**Instruction:**
Extract, without alteration, each line from the start of the listing to the line bearing "m.build('tarp_sheet', 'blue', tp, smooth=True)".

────────

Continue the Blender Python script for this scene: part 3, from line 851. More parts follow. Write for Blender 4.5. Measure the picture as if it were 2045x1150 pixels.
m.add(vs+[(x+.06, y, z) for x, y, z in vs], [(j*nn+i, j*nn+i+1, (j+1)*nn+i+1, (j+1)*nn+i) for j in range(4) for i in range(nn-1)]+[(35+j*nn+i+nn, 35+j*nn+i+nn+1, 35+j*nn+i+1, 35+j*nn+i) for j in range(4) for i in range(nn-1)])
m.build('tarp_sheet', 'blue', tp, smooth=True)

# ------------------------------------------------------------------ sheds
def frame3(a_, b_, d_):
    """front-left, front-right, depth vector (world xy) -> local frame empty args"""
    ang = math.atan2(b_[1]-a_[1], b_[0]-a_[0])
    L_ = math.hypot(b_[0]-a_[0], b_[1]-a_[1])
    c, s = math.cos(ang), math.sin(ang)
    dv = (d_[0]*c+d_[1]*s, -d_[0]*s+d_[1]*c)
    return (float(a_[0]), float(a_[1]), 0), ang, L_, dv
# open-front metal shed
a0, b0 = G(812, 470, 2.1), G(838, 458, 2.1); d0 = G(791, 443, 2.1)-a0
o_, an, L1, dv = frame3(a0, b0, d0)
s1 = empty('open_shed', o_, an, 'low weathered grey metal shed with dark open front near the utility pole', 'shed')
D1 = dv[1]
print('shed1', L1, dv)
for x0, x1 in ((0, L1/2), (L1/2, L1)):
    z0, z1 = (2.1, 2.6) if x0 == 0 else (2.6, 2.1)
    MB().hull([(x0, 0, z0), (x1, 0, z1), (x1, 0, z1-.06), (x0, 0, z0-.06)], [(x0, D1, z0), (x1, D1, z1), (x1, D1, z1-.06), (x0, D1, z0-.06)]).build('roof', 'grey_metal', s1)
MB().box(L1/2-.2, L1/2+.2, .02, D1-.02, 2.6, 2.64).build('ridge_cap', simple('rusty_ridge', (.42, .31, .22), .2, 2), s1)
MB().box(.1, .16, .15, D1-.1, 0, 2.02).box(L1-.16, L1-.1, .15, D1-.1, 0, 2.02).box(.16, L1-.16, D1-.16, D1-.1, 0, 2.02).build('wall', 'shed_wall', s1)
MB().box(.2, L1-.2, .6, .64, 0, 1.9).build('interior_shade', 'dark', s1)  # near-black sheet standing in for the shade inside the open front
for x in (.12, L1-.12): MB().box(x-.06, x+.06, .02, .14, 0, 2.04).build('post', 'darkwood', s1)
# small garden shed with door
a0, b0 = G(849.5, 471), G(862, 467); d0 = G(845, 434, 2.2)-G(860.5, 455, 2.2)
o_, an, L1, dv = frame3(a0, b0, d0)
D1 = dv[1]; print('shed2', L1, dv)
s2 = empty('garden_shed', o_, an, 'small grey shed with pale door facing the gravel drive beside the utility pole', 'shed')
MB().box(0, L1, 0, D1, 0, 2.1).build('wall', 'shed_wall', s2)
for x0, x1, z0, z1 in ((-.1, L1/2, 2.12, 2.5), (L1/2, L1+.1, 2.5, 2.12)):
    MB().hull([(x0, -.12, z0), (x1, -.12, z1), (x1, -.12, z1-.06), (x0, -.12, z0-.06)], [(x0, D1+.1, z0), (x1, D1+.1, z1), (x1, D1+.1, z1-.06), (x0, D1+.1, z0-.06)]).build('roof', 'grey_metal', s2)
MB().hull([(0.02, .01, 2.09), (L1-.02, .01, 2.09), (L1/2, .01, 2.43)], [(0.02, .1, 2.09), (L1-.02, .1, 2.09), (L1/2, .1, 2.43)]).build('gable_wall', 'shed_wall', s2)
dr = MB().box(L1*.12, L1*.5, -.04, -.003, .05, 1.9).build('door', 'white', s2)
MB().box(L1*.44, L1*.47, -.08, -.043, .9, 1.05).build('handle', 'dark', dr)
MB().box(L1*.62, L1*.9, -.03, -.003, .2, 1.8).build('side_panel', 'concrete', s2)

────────

**Answer in full:**
Continue the Blender Python script for this scene: part 3, from line 851. More parts follow. Write for Blender 4.5. Measure the picture as if it were 2045x1150 pixels.
m.add(vs+[(x+.06, y, z) for x, y, z in vs], [(j*nn+i, j*nn+i+1, (j+1)*nn+i+1, (j+1)*nn+i) for j in range(4) for i in range(nn-1)]+[(35+j*nn+i+nn, 35+j*nn+i+nn+1, 35+j*nn+i+1, 35+j*nn+i) for j in range(4) for i in range(nn-1)])
m.build('tarp_sheet', 'blue', tp, smooth=True)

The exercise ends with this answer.